Trascorrono lentamente le giornate ordinarie, ma aumentano gli episodi di violenza nei confronti di Arthur, portando il protagonista ad una totale dissociazione dalla realtà che lo getterà in una spirale di violenza senza ritorno.
Diretto, co-scritto e prodotto da Todd Philipps (produttore dell’acclamato A star is born) , Joker non è il classico racconto sul famoso antagonista di Batman, bensì è una visione originale di questo famigerato villain DC, una storia che si pone al di fuori delle classiche mitologie per analizzare la radice perversa dei mali e delle angosce .
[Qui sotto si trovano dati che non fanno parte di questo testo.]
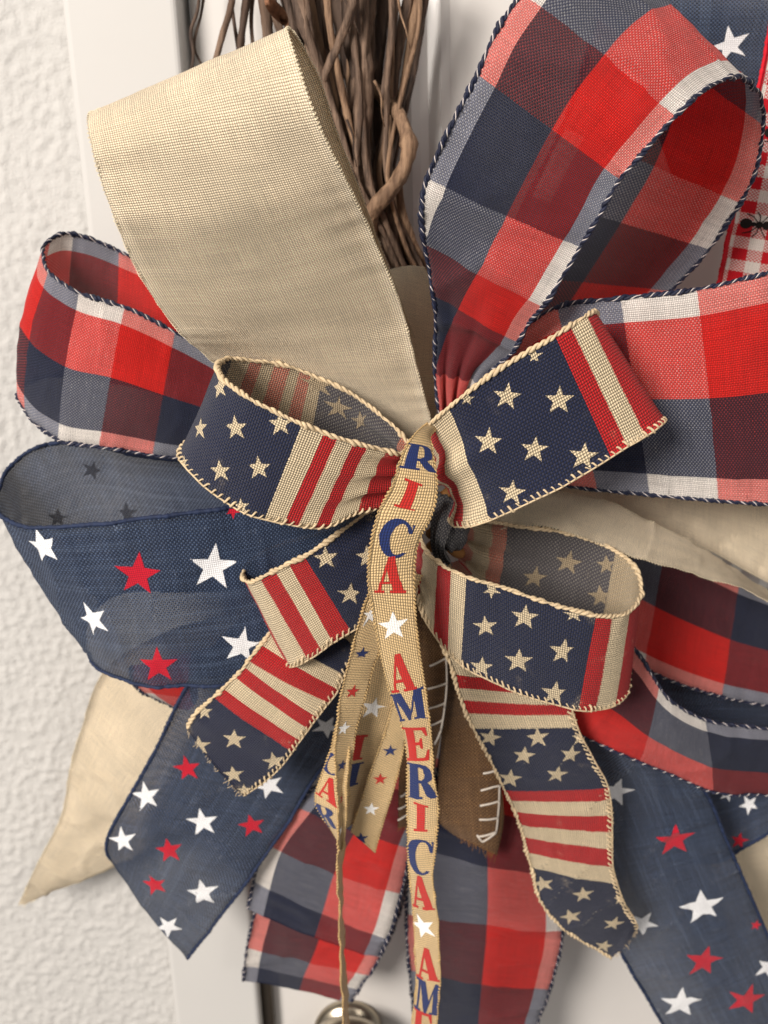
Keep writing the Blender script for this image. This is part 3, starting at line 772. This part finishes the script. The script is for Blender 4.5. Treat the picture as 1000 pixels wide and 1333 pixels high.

Assistiamo impotenti alla narrazione claustrofobica di una vita spezzata ed in costante bilico tra apatia, crudeltà e tradimento, dove è impossibile intravedere uno spiraglio di salvezza, consapevoli sin dall’inizio del tragico destino a cui Arthur è condannato. E sembrerebbe proprio questo il nervo scoperto del pubblico, nonché il grande paradosso del lungometraggio: empatia. La storia di Arthur Fleck è avvolta da incomprensione, solitudine e disagio, che sfocia in un’inevitabile violenza schizofrenica. Nessuno sembra accorgersene o, meglio, può alterare gli schemi di una struttura sociale che esalta quell’Oltreuomo nietzschiano. Se ne accorge il pubblico, però. C’è un’intesa viscerale , senza filtro alcuno, verso Arthur, che spaventa e lascia turbati anche terminata la proiezione. È chiara ed evidente la natura dualistica dell’uomo: da un lato un insieme di forze e pulsioni elementari, dall’altro la corruzione di un individuo e la sua fuoriuscita delirante dal consesso umano ‘normale’.
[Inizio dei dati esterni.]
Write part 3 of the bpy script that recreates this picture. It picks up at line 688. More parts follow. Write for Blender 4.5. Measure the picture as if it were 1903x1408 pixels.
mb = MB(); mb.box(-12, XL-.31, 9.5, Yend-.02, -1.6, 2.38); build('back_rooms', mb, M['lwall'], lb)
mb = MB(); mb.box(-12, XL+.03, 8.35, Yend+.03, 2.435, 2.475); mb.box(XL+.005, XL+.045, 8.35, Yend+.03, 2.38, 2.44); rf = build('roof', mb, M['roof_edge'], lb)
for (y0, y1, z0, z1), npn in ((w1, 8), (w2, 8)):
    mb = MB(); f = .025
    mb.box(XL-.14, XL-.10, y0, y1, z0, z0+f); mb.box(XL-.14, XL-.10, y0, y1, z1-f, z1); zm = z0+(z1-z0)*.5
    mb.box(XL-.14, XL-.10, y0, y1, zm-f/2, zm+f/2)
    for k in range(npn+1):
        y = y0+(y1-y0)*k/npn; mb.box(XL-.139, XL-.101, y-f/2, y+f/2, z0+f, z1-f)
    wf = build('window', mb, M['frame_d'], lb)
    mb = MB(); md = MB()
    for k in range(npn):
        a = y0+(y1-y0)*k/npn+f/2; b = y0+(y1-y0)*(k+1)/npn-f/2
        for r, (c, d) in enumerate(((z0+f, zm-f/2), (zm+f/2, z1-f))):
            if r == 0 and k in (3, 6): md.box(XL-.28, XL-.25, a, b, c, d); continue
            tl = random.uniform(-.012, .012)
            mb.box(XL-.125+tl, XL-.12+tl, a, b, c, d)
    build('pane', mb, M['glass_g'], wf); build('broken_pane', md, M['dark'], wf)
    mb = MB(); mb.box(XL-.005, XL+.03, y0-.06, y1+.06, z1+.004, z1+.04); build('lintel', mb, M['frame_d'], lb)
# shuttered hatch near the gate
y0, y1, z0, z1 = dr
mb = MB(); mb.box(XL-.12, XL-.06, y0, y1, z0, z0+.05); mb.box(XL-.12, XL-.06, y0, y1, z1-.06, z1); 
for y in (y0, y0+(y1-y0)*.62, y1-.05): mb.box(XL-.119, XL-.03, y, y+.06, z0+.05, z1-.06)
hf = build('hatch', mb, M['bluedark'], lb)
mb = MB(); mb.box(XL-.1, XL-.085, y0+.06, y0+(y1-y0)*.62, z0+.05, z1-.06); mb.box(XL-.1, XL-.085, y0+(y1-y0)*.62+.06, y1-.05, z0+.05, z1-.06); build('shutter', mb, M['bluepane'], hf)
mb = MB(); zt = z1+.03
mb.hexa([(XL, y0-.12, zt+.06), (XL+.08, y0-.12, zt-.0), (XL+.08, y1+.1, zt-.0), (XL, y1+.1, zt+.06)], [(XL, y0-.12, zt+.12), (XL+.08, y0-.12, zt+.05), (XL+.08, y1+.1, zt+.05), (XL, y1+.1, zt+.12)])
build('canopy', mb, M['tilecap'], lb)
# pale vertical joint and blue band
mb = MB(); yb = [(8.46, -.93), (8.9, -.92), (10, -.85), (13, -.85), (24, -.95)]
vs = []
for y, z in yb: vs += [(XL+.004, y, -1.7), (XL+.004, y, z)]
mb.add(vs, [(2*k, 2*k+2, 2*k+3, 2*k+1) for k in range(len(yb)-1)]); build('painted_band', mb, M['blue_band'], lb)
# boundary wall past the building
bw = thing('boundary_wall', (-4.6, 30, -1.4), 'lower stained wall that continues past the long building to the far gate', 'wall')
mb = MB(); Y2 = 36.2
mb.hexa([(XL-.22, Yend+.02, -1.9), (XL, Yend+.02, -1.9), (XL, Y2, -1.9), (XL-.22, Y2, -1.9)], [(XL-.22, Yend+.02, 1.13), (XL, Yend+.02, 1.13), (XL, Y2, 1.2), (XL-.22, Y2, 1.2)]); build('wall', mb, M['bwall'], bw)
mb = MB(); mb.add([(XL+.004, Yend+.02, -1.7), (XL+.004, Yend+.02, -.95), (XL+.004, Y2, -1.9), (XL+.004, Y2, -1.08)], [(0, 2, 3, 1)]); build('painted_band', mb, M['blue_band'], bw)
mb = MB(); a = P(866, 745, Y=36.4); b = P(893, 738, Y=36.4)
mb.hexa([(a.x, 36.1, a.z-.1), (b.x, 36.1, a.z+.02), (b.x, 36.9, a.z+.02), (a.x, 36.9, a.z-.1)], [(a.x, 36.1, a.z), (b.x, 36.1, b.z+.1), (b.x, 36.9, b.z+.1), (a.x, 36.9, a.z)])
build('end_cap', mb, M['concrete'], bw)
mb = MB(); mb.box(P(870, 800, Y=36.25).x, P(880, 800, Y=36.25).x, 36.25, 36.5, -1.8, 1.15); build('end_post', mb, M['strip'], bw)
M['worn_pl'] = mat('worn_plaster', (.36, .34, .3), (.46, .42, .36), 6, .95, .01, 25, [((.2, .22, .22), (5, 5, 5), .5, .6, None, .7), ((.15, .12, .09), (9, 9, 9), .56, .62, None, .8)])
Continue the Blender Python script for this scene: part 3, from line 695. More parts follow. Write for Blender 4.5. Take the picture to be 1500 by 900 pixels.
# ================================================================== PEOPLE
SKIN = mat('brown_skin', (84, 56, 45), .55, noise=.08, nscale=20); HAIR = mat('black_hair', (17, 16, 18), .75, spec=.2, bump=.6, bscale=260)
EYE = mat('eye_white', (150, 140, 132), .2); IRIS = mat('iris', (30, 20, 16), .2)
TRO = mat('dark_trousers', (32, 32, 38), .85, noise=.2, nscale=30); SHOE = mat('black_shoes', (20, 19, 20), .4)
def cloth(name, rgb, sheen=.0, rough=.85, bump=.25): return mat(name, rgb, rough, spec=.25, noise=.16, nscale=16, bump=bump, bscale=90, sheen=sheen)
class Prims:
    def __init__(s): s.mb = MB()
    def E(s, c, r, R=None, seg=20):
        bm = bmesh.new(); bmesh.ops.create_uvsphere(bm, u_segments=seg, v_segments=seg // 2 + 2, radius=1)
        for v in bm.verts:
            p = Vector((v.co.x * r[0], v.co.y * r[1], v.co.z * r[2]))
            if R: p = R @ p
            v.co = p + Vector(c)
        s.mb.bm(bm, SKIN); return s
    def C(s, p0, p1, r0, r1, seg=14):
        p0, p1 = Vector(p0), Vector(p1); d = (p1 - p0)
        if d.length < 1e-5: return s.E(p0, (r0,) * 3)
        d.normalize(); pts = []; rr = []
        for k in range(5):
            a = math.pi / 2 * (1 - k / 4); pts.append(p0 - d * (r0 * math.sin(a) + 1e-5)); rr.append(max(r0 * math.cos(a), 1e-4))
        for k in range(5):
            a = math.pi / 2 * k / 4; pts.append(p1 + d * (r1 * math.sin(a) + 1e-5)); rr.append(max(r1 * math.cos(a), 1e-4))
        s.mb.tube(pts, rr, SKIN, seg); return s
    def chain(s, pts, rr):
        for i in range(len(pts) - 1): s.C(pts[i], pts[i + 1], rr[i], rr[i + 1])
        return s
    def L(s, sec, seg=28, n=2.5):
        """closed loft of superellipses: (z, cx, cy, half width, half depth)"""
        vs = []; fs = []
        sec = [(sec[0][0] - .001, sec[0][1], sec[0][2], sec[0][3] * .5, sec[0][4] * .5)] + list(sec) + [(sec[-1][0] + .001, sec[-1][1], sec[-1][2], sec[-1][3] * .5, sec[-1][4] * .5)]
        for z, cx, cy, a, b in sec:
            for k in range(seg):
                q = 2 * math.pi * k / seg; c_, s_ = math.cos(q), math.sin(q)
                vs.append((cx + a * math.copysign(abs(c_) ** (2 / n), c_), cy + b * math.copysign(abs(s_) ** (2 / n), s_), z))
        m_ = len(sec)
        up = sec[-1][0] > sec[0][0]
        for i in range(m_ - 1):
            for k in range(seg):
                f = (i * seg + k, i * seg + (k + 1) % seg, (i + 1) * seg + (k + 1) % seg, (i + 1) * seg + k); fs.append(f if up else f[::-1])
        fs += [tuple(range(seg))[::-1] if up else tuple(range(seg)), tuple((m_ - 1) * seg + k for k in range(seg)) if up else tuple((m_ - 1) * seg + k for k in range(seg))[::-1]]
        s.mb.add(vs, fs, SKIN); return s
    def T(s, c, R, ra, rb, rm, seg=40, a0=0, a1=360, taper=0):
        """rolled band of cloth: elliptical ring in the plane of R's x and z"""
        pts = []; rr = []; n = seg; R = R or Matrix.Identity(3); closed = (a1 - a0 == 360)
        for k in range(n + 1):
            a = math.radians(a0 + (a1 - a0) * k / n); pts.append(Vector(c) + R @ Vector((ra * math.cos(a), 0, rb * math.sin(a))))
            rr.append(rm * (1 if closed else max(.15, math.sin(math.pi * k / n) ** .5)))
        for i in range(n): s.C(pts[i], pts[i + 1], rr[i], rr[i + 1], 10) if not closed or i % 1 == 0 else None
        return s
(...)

Joker è un buon film, per tutti questi motivi, ma non azzarderei definirlo ‘capolavoro’. Poteva esserlo, certo, grazie alla performance del protagonista Joaquin Phoneix ( The master, Il Gladiatore, Walk the line) che fa rima con Oscar. Un grande contributo è quello apportato dal premio Oscar Robert De Niro, che sembra rivivere un periodo d’oro (l’attesissimo ed acclamato dalla critica The Irishman di Martin Scorsese ) attenuando così la profonda malinconia che ci affligge dai tempi della New Hollywood.
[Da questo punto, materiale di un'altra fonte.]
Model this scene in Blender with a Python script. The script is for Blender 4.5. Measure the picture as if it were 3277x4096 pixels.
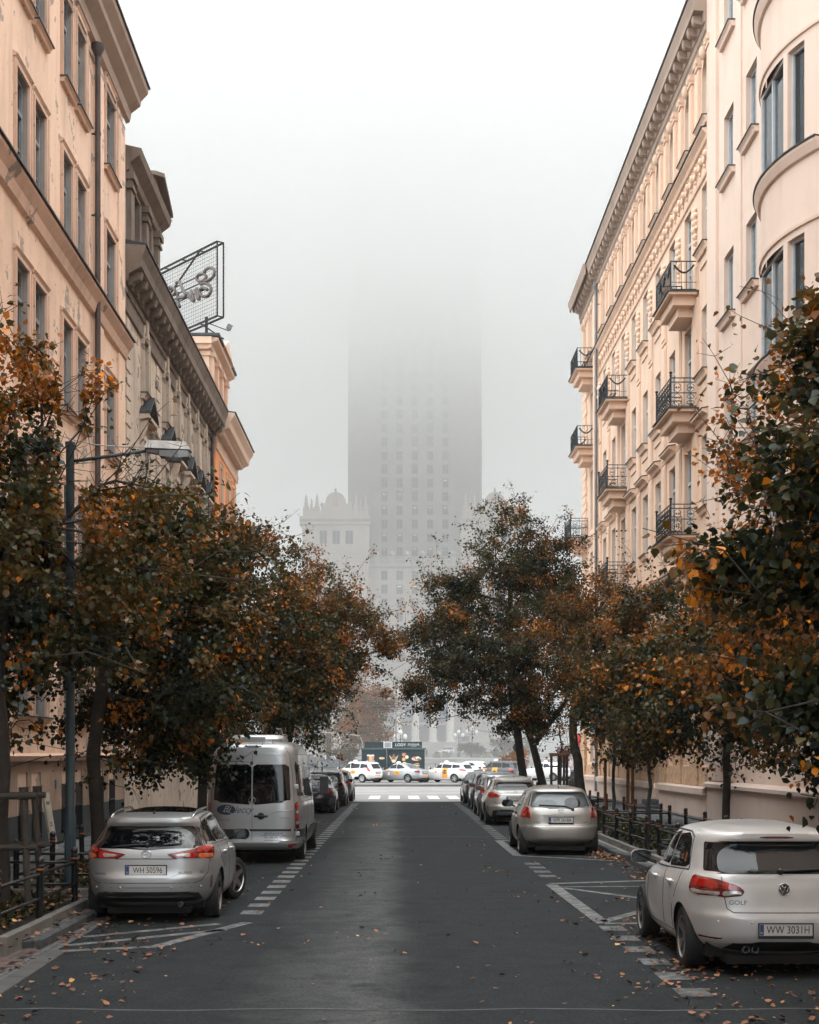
import bpy, bmesh, math, random
import numpy as np
from mathutils import Vector, Matrix
from mathutils.bvhtree import BVHTree
R = math.radians
PI = math.pi
for o in list(bpy.data.objects):
    bpy.data.objects.remove(o)
sc = bpy.context.scene
col = sc.collection

# ------------------------------------------------------------------ camera
CAMZ = 2.2
cam_d = bpy.data.cameras.new('camera')
cam = bpy.data.objects.new('camera', cam_d)
col.objects.link(cam)
cam.location = (0, 0, CAMZ)
cam.rotation_euler = (R(90), 0, 0)
cam_d.sensor_fit = 'VERTICAL'
cam_d.sensor_height = 36.0
cam_d.lens = 6000 / 4096 * 36.0
cam_d.shift_x = 53.5 / 4096
cam_d.shift_y = 970 / 4096
cam_d.clip_start = 0.1
cam_d.clip_end = 3000
sc.camera = cam

# ------------------------------------------------------------------ world and sun
SUN_EL, SUN_AZ = R(62), R(0)
world = bpy.data.worlds.new('World')
sc.world = world
world.use_nodes = True
wn = world.node_tree
for n in list(wn.nodes):
    wn.nodes.remove(n)
w_out = wn.nodes.new('ShaderNodeOutputWorld')
w_bg = wn.nodes.new('ShaderNodeBackground')
w_sky = wn.nodes.new('ShaderNodeTexSky')
w_sky.sky_type = 'NISHITA'
w_sky.sun_disc = False
w_sky.sun_elevation = SUN_EL
w_sky.sun_rotation = SUN_AZ
w_sky.air_density = 1.0
w_sky.dust_density = 4.0
w_sky.ozone_density = 1.0
w_mix = wn.nodes.new('ShaderNodeMix')          # overcast: the blue sky greyed by an even cloud sheet
w_mix.data_type = 'RGBA'
w_mix.inputs['Factor'].default_value = 0.88
w_mix.inputs['B'].default_value = (9.7, 10.4, 10.9, 1)
wn.links.new(w_sky.outputs['Color'], w_mix.inputs['A'])
wn.links.new(w_mix.outputs['Result'], w_bg.inputs['Color'])
w_bg.inputs['Strength'].default_value = 0.115
wn.links.new(w_bg.outputs['Background'], w_out.inputs['Surface'])

sun_d = bpy.data.lights.new('sun', 'SUN')
sun_d.energy = 1.5
sun_d.angle = R(110)
sun_d.color = (1.0, 0.95, 0.89)
sun = bpy.data.objects.new('sun', sun_d)
col.objects.link(sun)
sun.rotation_euler = (-(PI / 2 - SUN_EL), 0, 0)      # the veiled sun stands ahead, high over the street
sc.view_settings.view_transform = 'Standard'
sc.view_settings.look = 'None'
sc.view_settings.exposure = 1.52
sc.view_settings.gamma = 1.0
sc.view_settings.use_curve_mapping = False
sc.cycles.max_bounces = 14
sc.cycles.diffuse_bounces = 4
sc.cycles.glossy_bounces = 3
sc.cycles.transmission_bounces = 2
sc.cycles.volume_bounces = 9
sc.cycles.transparent_max_bounces = 4
sc.cycles.use_denoising = True
sc.cycles.sample_clamp_indirect = 6.0

# ------------------------------------------------------------------ materials
MATS = {}


def nt(name):
    m = bpy.data.materials.new(name)
    m.use_nodes = True
    return m, m.node_tree, m.node_tree.nodes['Principled BSDF']


def ramp(t, fac, stops):
    r = t.nodes.new('ShaderNodeValToRGB')
    e = r.color_ramp.elements
    while len(e) < len(stops):
        e.new(0.5)
    for k, (p, c) in enumerate(stops):
        e[k].position = p
        e[k].color = (c[0], c[1], c[2], 1) if not isinstance(c, (int, float)) else (c, c, c, 1)
    t.links.new(fac, r.inputs['Fac'])
    return r.outputs['Color']


def noise(t, scale, detail=4, rough=.55, vec=None):
    n = t.nodes.new('ShaderNodeTexNoise')
    n.inputs['Scale'].default_value = scale
    n.inputs['Detail'].default_value = detail
    n.inputs['Roughness'].default_value = rough
    if vec is None:
        tc = t.nodes.get('TC') or t.nodes.new('ShaderNodeTexCoord')
        tc.name = 'TC'
        vec = tc.outputs['Object']
    t.links.new(vec, n.inputs['Vector'])
    return n.outputs['Fac']


def mixc(t, fac, a, b):
    m = t.nodes.new('ShaderNodeMix')
    m.data_type = 'RGBA'
    for key, v in (('Factor', fac), ('A', a), ('B', b)):
        if isinstance(v, bpy.types.NodeSocket):
            t.links.new(v, m.inputs[key])
        elif isinstance(v, (int, float)):
            m.inputs[key].default_value = v
        else:
            m.inputs[key].default_value = (v[0], v[1], v[2], 1)
    return m.outputs['Result']


def bump(t, b, h, strength, dist=.01):
    n = t.nodes.new('ShaderNodeBump')
    n.inputs['Strength'].default_value = strength
    n.inputs['Distance'].default_value = dist
    t.links.new(h, n.inputs['Height'])
    t.links.new(n.outputs['Normal'], b.inputs['Normal'])


def sh(c, k):
    return tuple(min(1, max(0, x * k)) for x in c)


def mat(name, c, rough=.6, metal=0., var=.15, vscale=3., bmp=0., bscale=40., coat=0., emit=0., spec=.5):
    if name in MATS:
        return MATS[name]
    m, t, b = nt(name)
    if var:
        f = noise(t, vscale, 5)
        t.links.new(ramp(t, f, [(.3, sh(c, 1 - var)), (.7, sh(c, 1 + var))]), b.inputs['Base Color'])
    else:
        b.inputs['Base Color'].default_value = (*c, 1)
    b.inputs['Roughness'].default_value = rough
    b.inputs['Metallic'].default_value = metal
    b.inputs['Specular IOR Level'].default_value = spec
    if coat:
        b.inputs['Coat Weight'].default_value = coat
        b.inputs['Coat Roughness'].default_value = .04
    if bmp:
        bump(t, b, noise(t, bscale, 3), bmp)
    if emit:
        b.inputs['Emission Color'].default_value = (*c, 1)
        b.inputs['Emission Strength'].default_value = emit
    MATS[name] = m
    return m


def plaster(name, c, under, peel=.62, stain=.25, streak=.2, bmp=.25, rough=.9):
    """Rendered facade: cloudy colour, damp streaks running down, patches where the coat has come off."""
    m, t, b = nt(name)
    tc = t.nodes.new('ShaderNodeTexCoord')
    tc.name = 'TC'
    mp = t.nodes.new('ShaderNodeMapping')
    mp.inputs['Scale'].default_value = (1.6, 1.6, .16)
    t.links.new(tc.outputs['Object'], mp.inputs['Vector'])
    f1 = noise(t, .45, 6, .65)
    c1 = ramp(t, f1, [(.3, sh(c, 1 - stain)), (.5, c), (.75, sh(c, 1 + stain * .3))])
    f2 = noise(t, 1.4, 5, .6, mp.outputs['Vector'])
    c2 = mixc(t, ramp(t, f2, [(.5, 0.), (.78, streak)]), c1, sh(under, .8))
    if peel < 1:
        f3 = noise(t, .9, 8, .68)
        pm = ramp(t, f3, [(peel, 0.), (peel + .012, 1.)])
        c2 = mixc(t, pm, c2, under)
        f4 = noise(t, 4.5, 4, .6)
        c2 = mixc(t, ramp(t, f4, [(peel + .08, 0.), (peel + .1, .8)]), c2, sh(under, .75))
    t.links.new(c2, b.inputs['Base Color'])
    b.inputs['Roughness'].default_value = rough
    b.inputs['Specular IOR Level'].default_value = .2
    bump(t, b, noise(t, 14, 6, .7), bmp, .02)
    MATS[name] = m
    return m


def glass(name, c=(.012, .02, .024), rough=.04, spec=.6):
    return mat(name, c, rough, 0, .25, .7, spec=spec)


# ------------------------------------------------------------------ mesh builder
class MB:
    def __init__(s, T=None):
        s.v, s.f, s.m, s.T = [], [], [], T

    def add(s, vs, fs, m=0):
        o = len(s.v)
        if s.T:
            vs = [s.T(*p) for p in vs]
        s.v.extend(tuple(p) for p in vs)
        for f in fs:
            s.f.append(tuple(i + o for i in f))
            s.m.append(m)

    def quad(s, a, b, c, d, m=0):
        s.add([a, b, c, d], [(0, 1, 2, 3)], m)

    def box(s, x0, x1, y0, y1, z0, z1, m=0):
        s.add([(x0, y0, z0), (x1, y0, z0), (x1, y1, z0), (x0, y1, z0), (x0, y0, z1), (x1, y0, z1), (x1, y1, z1), (x0, y1, z1)],
              [(0, 3, 2, 1), (4, 5, 6, 7), (0, 1, 5, 4), (1, 2, 6, 5), (2, 3, 7, 6), (3, 0, 4, 7)], m)

    def cbox(s, x0, x1, y0, y1, z0, z1, c=.02, m=0):
        """box with its top edges chamfered"""
        s.add([(x0, y0, z0), (x1, y0, z0), (x1, y1, z0), (x0, y1, z0), (x0, y0, z1 - c), (x1, y0, z1 - c), (x1, y1, z1 - c), (x0, y1, z1 - c),
               (x0 + c, y0 + c, z1), (x1 - c, y0 + c, z1), (x1 - c, y1 - c, z1), (x0 + c, y1 - c, z1)],
              [(0, 3, 2, 1), (8, 9, 10, 11), (0, 1, 5, 4), (1, 2, 6, 5), (2, 3, 7, 6), (3, 0, 4, 7), (4, 5, 9, 8), (5, 6, 10, 9), (6, 7, 11, 10), (7, 4, 8, 11)], m)

    def bar(s, a, b, w, h=None, m=0):
        """square bar from a to b"""
        a, b = Vector(a), Vector(b)
        d = (b - a).normalized()
        up = Vector((0, 0, 1)) if abs(d.z) < .95 else Vector((1, 0, 0))
        x = d.cross(up).normalized() * (w / 2)
        y = x.cross(d).normalized() * ((h or w) / 2)
        vs = [a - x - y, a + x - y, a + x + y, a - x + y, b - x - y, b + x - y, b + x + y, b - x + y]
        s.add([tuple(p) for p in vs], [(0, 3, 2, 1), (4, 5, 6, 7), (0, 1, 5, 4), (1, 2, 6, 5), (2, 3, 7, 6), (3, 0, 4, 7)], m)

    def tube(s, pts, r, n=6, m=0, close=False, cap=True):
        pts = [Vector(p) for p in pts]
        k = len(pts)
        rs = r if isinstance(r, (list, tuple)) else [r] * k
        vs = []
        ref = None
        for i, p in enumerate(pts):
            if close:
                d = pts[(i + 1) % k] - pts[i - 1]
            else:
                d = pts[min(i + 1, k - 1)] - pts[max(i - 1, 0)]
            d = d.normalized() if d.length > 1e-9 else Vector((0, 0, 1))
            if ref is None:
                ref = d.orthogonal().normalized()
            x = (ref - d * ref.dot(d))
            x = x.normalized() if x.length > 1e-6 else d.orthogonal().normalized()
            ref = x
            y = d.cross(x)
            for j in range(n):
                a = 2 * PI * j / n
                vs.append(tuple(p + (x * math.cos(a) + y * math.sin(a)) * rs[i]))
        fs = []
        for i in range(k if close else k - 1):
            for j in range(n):
                a, b = i * n + j, i * n + (j + 1) % n
                c, d = ((i + 1) % k) * n + (j + 1) % n, ((i + 1) % k) * n + j
                fs.append((a, b, c, d))
        if cap and not close:
            fs.append(tuple(range(n - 1, -1, -1)))
            fs.append(tuple(range((k - 1) * n, k * n)))
        s.add(vs, fs, m)

    def lathe(s, prof, c=(0, 0, 0), n=16, m=0, axis='z', cap=True):
        vs, fs = [], []
        for r, z in prof:
            for j in range(n):
                a = 2 * PI * j / n
                p = (r * math.cos(a), r * math.sin(a), z)
                if axis == 'x':
                    p = (p[2], p[0], p[1])
                elif axis == 'y':
                    p = (p[0], p[2], p[1])
                vs.append((p[0] + c[0], p[1] + c[1], p[2] + c[2]))
        for i in range(len(prof) - 1):
            for j in range(n):
                fs.append((i * n + j, i * n + (j + 1) % n, (i + 1) * n + (j + 1) % n, (i + 1) * n + j))
        if cap and prof[0][0] > 1e-4:
            fs.append(tuple(range(n - 1, -1, -1)))
        if cap and prof[-1][0] > 1e-4:
            fs.append(tuple(range((len(prof) - 1) * n, len(prof) * n)))
        s.add(vs, fs, m)

    def prof(s, pr, x0, x1, m=0):
        """profile of (y, z) points drawn along x, ends capped"""
        k = len(pr)
        vs = [(x0, y, z) for y, z in pr] + [(x1, y, z) for y, z in pr]
        fs = [(i, (i + 1) % k, k + (i + 1) % k, k + i) for i in range(k)]
        fs += [tuple(range(k - 1, -1, -1)), tuple(range(k, 2 * k))]
        s.add(vs, fs, m)

    def prism(s, poly, y0, y1, m=0):
        """polygon of (x, z) points given depth along y"""
        k = len(poly)
        vs = [(x, y0, z) for x, z in poly] + [(x, y1, z) for x, z in poly]
        fs = [(i, (i + 1) % k, k + (i + 1) % k, k + i) for i in range(k)]
        fs += [tuple(range(k - 1, -1, -1)), tuple(range(k, 2 * k))]
        s.add(vs, fs, m)

    def ball(s, c, r, n=10, k=6, m=0, sz=1.):
        pr = [(r * math.sin(PI * i / k) if 0 < i < k else .0001, -r * sz * math.cos(PI * i / k)) for i in range(k + 1)]
        s.lathe(pr, c, n, m)

    def mesh(s, name, mats, smooth=False):
        me = bpy.data.meshes.new(name)
        me.from_pydata(s.v, [], s.f)
        for x in (mats if isinstance(mats, (list, tuple)) else [mats]):
            me.materials.append(x)
        if isinstance(mats, (list, tuple)) and len(mats) > 1:
            me.polygons.foreach_set('material_index', s.m)
        if smooth:
            me.polygons.foreach_set('use_smooth', [True] * len(s.f))
            if smooth != 'all':
                try:
                    me.set_sharp_from_angle(angle=R(38))
                except Exception:
                    pass
        me.update()
        return me

    def build(s, name, mats, parent=None, smooth=False, loc=None, rot=None):
        return put(name, s.mesh(name, mats, smooth), parent, loc, rot)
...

Dietro le quinte, Philipps è stato affiancato dal direttore della fotografia Lawrence Sher (Godzilla II, la trilogia Una notte da leoni), lo scenografo Mark Friedberg (Se la strada potesse parlare, Selma) ed il costumista premio Oscar Mark Bridges (Il filo nascosto, The artist). Infine, un prezioso contributo è sicuramente fornito dalla supervisione musicale di Randall Poster e George Drakouliase dal compositore islandese Hildur Ingveldardóttir Guðnadótti (Soldado, Chernobyl) .
Joker è un buon film, perché rimescola le carte della partita dicotomica – la vita – tra vinti e vincitori, affrontando lo stigma delle malattie mentali. Non ci sono eroi e cattivi, né –ismi da interpretare tra i titoli di coda ed il trucco colato. C’è solo la consapevolezza della storia di dolore ed alienazione che può celarsi dietro una risata assordante.
Da domani 3 Ottobre al cinema per Warner Bros Pictures.